Data for: The role of ink-bottle pores in freeze-thaw damage of oolithic limestone

Published: 25-02-2020| Version 1 | DOI: 10.17632/2jx58pcx32.1
Maxim Deprez,
Tim De Kock,
Veerle Cnudde,
Geert De Schutter


To investigate the impact of the saturation degree on Savonnières limestone, a freeze-thaw cycle of a total of six hours was performed on eight cylindrical limestone samples. The strain was monitored by an LVDT placed at the top flat surface of each cylinder. The temperature was also measured both inside (T in) and at the surface (T out) of the samples by K-type thermocouples. The samples were 38 mm in height with a diameter of 20 mm. A hole of 10 mm deep was drilled to be able to monitor the inner temperature. Each sample had a different degree of water saturation. This is indicated in the titles of the different worksheets.
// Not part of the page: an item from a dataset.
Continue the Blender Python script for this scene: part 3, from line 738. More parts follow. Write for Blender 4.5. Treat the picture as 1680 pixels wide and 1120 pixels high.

Samples 1 to 6 had a water saturation degree starting from 50 % at sample 1 and rising with 10 % for every sample until 100 % saturation was reached in sample 6. These samples were saturated by fully saturating them in vacuum conditions and subsequent drying until appropriate weight was reached. Samples 7 and 8 were water saturated by imbibition under atmospherical conditions for 48 hours. Both of these samples reached 48 % saturation. The samples were subsequently sealed with aluminum foil and plastic tape to prevent evaporation and they were stored for 24 hours at 4 °C. Before they were put into the climate test chamber, the top and bottom part of the cylinders were stripped from their seal and dried by pressing them onto a dry cloth for 5 minutes and by blowing air onto them for 2 minutes. This action prevents influence of ice extrusion onto the LVDT during the freeze-thaw cycle. Finally, the samples were subjected to a freeze-thaw cycle. After half an hour at 10 °C, the temperature decreased for 1.5 hours towards -15 °C. There it remains for half an hour to rise again for 1.5 hours to 10 °C. Here the temperature is then kept constant at 10 °C for two hours. The raw measurements are time, length change in µm and temperature at two locations. The length change is then converted to strain by dividing the length change by the original length. The strain values here are given in m/m.